3 Tips for Cold Case Blogging that will give you unique content. I follow these three simple steps every time I decide to blog about an unsolved homicide.
Here they are:
1: I extent every case search to several search engines such as DuckDuckGo, Firefox, Yahoo, and Bing aside from Google. Search results differ and sometimes you can find locally lesser known newspaper articles, school newsletters, etc.
I scan those search results for small details, check the comments below the article, check whether anyone who commented added their website link, check that website, etc. It gives you the story from multiple angles.
2: Block time in your calendar and start reading! That was a resolution I made in the beginning of this year. It did not work for a long time but I am finally getting the hang of it. There are days in the week that are naturally more busy than others with weekly meetings, etc. Those days I use as Internet Search days.

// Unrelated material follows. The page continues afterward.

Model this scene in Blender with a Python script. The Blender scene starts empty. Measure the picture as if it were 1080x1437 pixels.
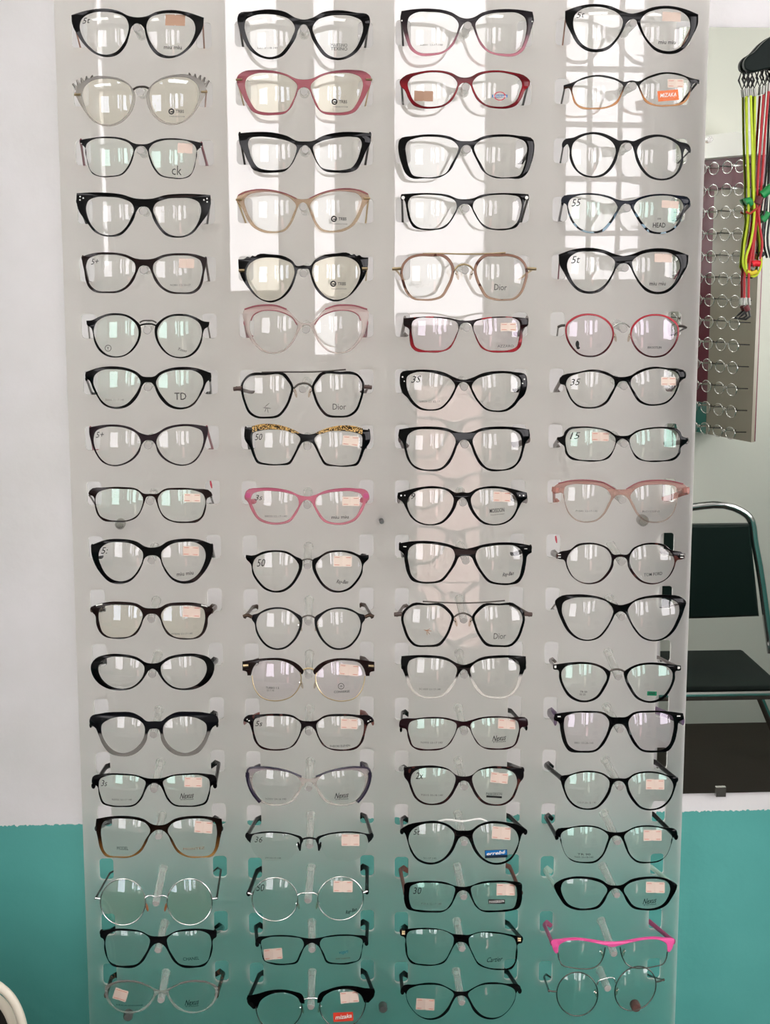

I search by keyword, bookmark sites & articles, and place them all in a separate file on my computer. I do not try to read those bookmarked articles in chronological order. This is a “scanning the issue” file for a particular case. I draw my first mind-maps here as well. This works best for me to gain an interest and to want to dig further. If I spend a lot of time organizing the links by date I fear that I might lose interest.
3: After I read all the information that I have I make Google Alerts with specific keywords. You know now whether the case involves an unidentified person, an unsolved murder or, a missing person. Hopefully names appeared in the articles that you bookmarked as well as cities, states, dates, etc. Make a few Google alerts.
A Google alert is a very handy tool to keep up to date with news releases, new information that gets posted online related to the keywords, etc. It saves you a lot of time. The updates go straight to your inbox so you need not continuously search the Internet.
What are your cold case blogging tips?